Weil in den vergangenen Jahren die Unterschiede geringer waren, konnte die Höherbewertung auch als Ausgleich dafür gesehen werden, dass die private und betriebliche Altersvorsorge im Osten weniger verbreitet ist als im Westen. Mit der wachsenden Kluft ist die ungleiche Behandlung aber nur noch schwer vertretbar. Die Rentenversicherung fordert von der Politik, einen Plan zum Umsteuern zu entwickeln. Von heute auf morgen wird sich dies schwer ändern lassen, da ein abrupter Wegfall der Höherbewertung im Osten zu einem Aufschrei führen dürfte.

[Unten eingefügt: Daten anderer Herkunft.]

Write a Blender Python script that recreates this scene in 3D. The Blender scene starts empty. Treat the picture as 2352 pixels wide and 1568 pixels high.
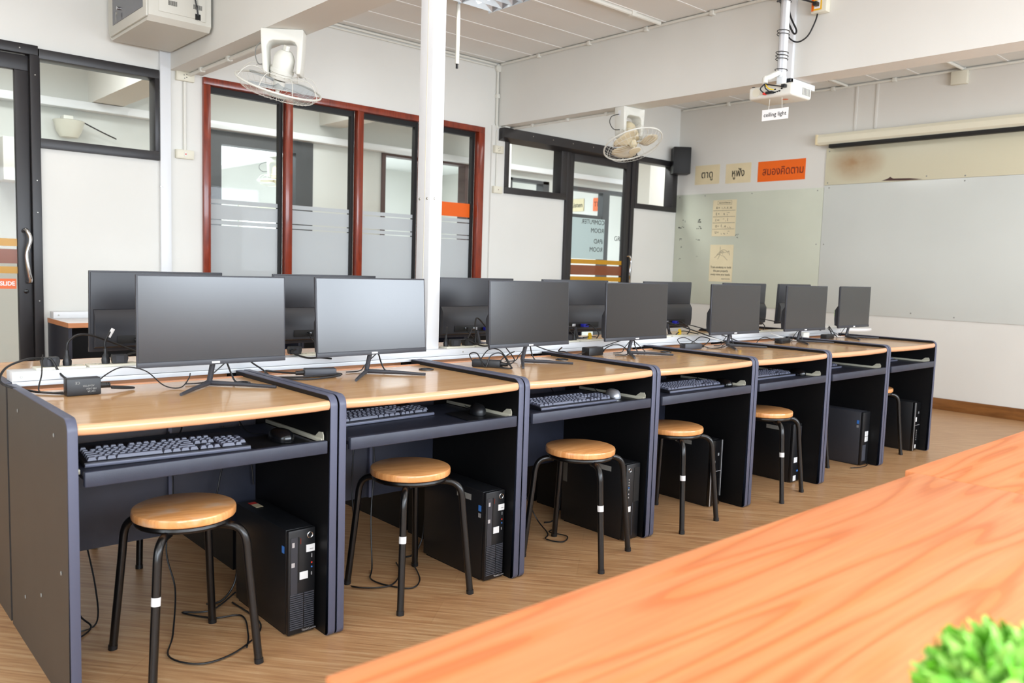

Die Diskrepanz zu Lasten der Beschäftigten im Westen wird sichtbar, wenn die Regierung in den nächsten Wochen ihren Rentenversicherungsbericht vorlegt. Daraus geht hervor, dass die Rentenversicherung für den Westen in diesem Jahr einen Überschuss von 18 Milliarden Euro ausweist, während das Defizit im Osten bei 16 Milliarden Euro liegt. Die Rentenversicherung weist zwar darauf hin, dass sich Ausgaben und Einnahmen nur schwer nach Ost und West trennen lassen. Doch die Zahlen deuten auf eine Unwucht hin.